London Theater Review: ‘Oil’ at the Almeida Theater

Oil seems to us a fact of life: Having never known a world without it, we take it as a given and we take it for granted. Ella Hickson’s audacious stage epic, “Oil,” tilts time on its axis to serve an alarming redress. Half a century from now, many of us will outlive the earth’s oil. A beguiling timeline of the black stuff, “Oil” reframes history as biography, following one mother and daughter through the entire Age of Oil, discovery to depletion: One hundred and fifty million years in the making, burned off in less than 200.

Hickson’s play, premiering at the Almeida Theater, hurtles through history. A story that starts in 1889 on a cold Cornish farm speeds through a century, then on into the next. May Singer (Anne-Marie Duff) lives through it all, not impossibly old but impossibly young. She ages at a glacial pace: a young expectant mother in Victorian times is middle-aged eighty years later, and still yet to hit menopause in 2021.

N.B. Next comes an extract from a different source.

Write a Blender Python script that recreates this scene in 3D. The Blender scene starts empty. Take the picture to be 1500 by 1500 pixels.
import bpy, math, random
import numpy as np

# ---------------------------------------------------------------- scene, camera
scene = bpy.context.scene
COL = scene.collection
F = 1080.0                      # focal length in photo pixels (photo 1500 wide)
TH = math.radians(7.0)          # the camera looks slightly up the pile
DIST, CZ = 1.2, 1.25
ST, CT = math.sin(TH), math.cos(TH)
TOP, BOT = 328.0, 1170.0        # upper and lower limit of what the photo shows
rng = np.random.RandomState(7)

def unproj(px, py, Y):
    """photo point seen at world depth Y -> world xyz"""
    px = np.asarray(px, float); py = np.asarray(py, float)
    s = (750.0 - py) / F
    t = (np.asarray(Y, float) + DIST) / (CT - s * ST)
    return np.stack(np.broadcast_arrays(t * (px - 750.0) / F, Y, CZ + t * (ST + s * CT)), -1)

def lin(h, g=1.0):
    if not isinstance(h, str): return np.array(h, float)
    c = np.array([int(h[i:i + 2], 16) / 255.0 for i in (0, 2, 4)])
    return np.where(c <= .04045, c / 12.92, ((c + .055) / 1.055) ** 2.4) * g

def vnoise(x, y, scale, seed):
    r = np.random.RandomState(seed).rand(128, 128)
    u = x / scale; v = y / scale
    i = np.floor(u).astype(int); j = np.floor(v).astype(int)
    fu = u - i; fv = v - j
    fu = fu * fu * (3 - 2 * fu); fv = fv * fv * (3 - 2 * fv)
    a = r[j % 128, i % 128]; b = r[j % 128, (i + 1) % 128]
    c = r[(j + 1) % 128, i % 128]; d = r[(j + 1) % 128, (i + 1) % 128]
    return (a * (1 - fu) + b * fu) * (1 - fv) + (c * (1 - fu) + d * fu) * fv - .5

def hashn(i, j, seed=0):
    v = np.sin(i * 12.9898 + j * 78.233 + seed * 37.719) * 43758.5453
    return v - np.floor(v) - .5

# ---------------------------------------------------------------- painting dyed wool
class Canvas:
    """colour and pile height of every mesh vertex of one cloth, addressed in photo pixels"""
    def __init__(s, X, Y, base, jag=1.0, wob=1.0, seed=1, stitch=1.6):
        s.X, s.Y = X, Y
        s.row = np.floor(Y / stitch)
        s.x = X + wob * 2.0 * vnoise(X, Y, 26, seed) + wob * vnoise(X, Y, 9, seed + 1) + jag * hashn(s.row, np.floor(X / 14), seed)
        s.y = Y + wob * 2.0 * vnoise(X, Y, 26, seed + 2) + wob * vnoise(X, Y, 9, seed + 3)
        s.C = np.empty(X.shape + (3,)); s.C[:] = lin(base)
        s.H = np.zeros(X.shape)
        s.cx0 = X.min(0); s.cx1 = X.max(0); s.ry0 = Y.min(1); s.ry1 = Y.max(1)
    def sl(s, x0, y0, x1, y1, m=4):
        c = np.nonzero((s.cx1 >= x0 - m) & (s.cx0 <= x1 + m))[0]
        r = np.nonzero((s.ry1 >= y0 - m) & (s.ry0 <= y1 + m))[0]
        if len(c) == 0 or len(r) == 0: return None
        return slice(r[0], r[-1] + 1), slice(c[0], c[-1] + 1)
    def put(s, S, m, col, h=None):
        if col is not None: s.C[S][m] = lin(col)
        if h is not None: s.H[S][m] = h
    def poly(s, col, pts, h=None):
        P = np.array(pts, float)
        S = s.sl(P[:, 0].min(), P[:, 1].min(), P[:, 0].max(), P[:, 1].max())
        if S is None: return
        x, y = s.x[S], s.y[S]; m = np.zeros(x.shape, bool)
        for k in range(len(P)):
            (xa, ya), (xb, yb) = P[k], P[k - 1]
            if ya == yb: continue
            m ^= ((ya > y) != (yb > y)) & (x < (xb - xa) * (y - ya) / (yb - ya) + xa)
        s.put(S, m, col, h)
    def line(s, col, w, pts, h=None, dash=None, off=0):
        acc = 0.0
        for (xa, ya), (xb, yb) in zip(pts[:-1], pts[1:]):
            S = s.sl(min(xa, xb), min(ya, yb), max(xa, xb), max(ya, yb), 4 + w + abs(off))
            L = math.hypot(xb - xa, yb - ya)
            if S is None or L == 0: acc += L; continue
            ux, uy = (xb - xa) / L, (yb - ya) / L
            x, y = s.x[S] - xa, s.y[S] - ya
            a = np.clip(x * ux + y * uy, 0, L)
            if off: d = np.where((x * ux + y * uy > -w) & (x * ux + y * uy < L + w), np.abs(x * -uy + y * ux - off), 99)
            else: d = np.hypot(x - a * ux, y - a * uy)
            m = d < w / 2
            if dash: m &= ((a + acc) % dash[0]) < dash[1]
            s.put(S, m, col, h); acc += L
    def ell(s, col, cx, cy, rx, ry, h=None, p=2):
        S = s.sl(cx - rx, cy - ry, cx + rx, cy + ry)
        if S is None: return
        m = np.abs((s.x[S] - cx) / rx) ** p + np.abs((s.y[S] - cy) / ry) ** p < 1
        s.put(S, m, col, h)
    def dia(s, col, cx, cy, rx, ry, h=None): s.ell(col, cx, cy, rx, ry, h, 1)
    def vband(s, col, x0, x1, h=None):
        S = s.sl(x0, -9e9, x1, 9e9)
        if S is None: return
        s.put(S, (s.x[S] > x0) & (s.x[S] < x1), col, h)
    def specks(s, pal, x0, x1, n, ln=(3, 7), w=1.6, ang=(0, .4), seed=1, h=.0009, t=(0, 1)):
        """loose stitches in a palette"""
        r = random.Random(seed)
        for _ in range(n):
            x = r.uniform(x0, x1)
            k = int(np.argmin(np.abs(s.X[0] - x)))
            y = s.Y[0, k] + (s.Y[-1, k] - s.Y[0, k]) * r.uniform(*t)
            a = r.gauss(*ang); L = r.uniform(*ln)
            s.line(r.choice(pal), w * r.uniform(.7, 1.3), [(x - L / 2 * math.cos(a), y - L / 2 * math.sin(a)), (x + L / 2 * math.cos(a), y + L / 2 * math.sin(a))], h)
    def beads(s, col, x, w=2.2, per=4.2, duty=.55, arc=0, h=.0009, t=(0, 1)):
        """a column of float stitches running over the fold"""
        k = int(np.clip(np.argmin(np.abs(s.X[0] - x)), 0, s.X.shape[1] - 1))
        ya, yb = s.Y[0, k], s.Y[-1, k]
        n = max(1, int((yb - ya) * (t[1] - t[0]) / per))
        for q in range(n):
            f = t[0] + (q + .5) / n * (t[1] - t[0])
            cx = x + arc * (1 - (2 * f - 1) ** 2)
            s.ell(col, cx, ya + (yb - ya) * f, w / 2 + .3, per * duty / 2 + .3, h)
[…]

For all that May’s out of sync with real time, she’s always in sync with history. This frozen young woman, toiling by candlelight to keep a family farm, becomes a maid in imperial Persia. Two decades later after she left her husband Joss (Tom Mothersdale), father of her unborn child, to chase an American oilman (Sam Swann), she’s flirting with an army officer in front of her 10-year-old. A suited oil executive living in Hampstead by 1970, fending off Libyan land grabs, May’s a Member of Parliament five years from now, having voted through the Second Iraq War. Her life takes her wherever oil money leads. Her daughter Amy (Yolanda Kettle) protests as she follows.

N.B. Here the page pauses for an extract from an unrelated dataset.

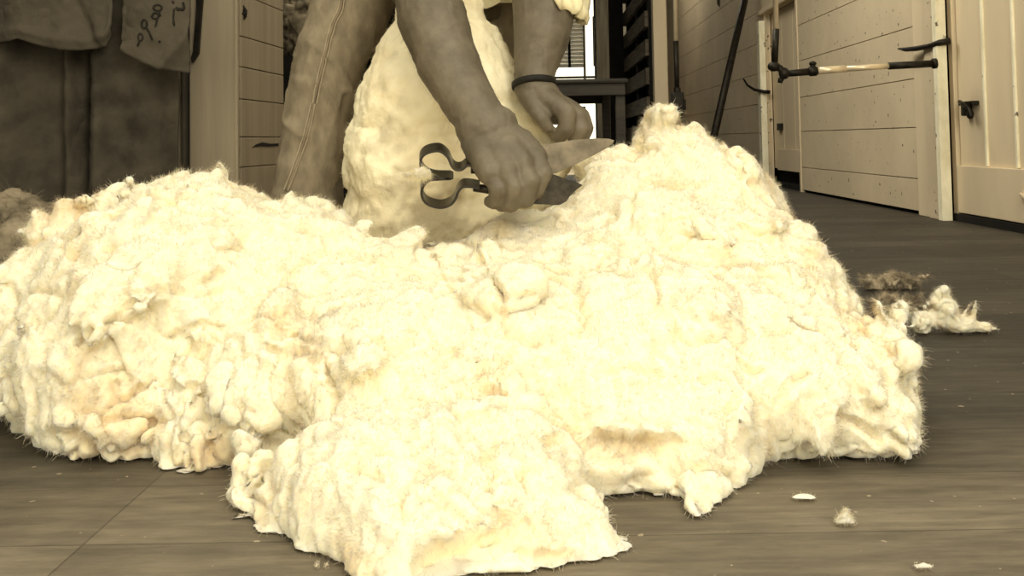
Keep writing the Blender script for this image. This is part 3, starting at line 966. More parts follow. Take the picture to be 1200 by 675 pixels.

Refined over six years, “Oil” is an alluring theatrical gesture, staged in style by Carrie Cracknell and designer Vicki Mortimer. With echoes of the TEAM’s performance piece “Mission Drift” and David Mitchell’s novel “Cloud Atlas,” Hickson zooms in and out. She can sweep through the decades then fixate on a bra-strap that won’t come undone. Each scene is beautifully embedded in its time and place, no exposition or explanation necessary. “Oil” lets us time travel, giving us a gods-eye view of our own little lives.

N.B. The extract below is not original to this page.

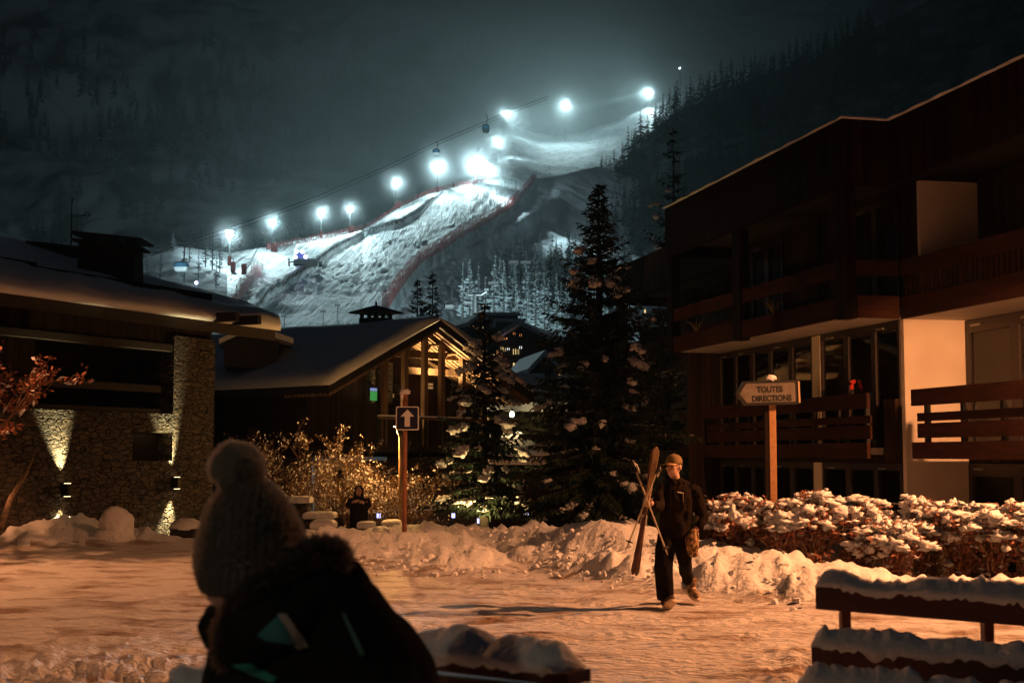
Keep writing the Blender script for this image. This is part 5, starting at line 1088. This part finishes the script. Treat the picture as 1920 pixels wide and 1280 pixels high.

May’s a mystical figure – both historical and transcendent, one woman and many. She obeys some unities and disobeys others, simultaneously real and metaphorical. At some level, for example, she’s always her daughter: Amy becomes May over and over, ethics giving in to enterprise again and again. Hickson shows how history repeats itself as human nature stays the same. Mothers only ever want the best for their daughters, not the world. In a very real sense, love drives us to destruction. May always has blood on her hands.

“Oil” also shows other histories at play, from the rise of women in the world to the wane of the British Empire. (Even unintentionally, it’s one helluva Brexit play.) Power seems no less finite a resource, and as May grows in stature, the play’s men recede. Sex seems to dry up, and with it, so does May. Duff doesn’t age so much as exhaust herself. Youthful and fresh-faced at the start, she grows pallid and gaunt and increasingly alone. Kettle’s Amy, meanwhile, grows into standing her ground, and there’s super support from Tom Mothersdale and Brian Ferguson as the good men that May leaves behind.

In the end, sadly, “Oil” burns itself out. Hickson struggles with speculation, and the further the play drills into the future, the more flippant it seems. Even Cracknell and Mortimer’s fluid, languid staging can’t get past an awkward blow-out, but overall “Oil” is a rich reservoir.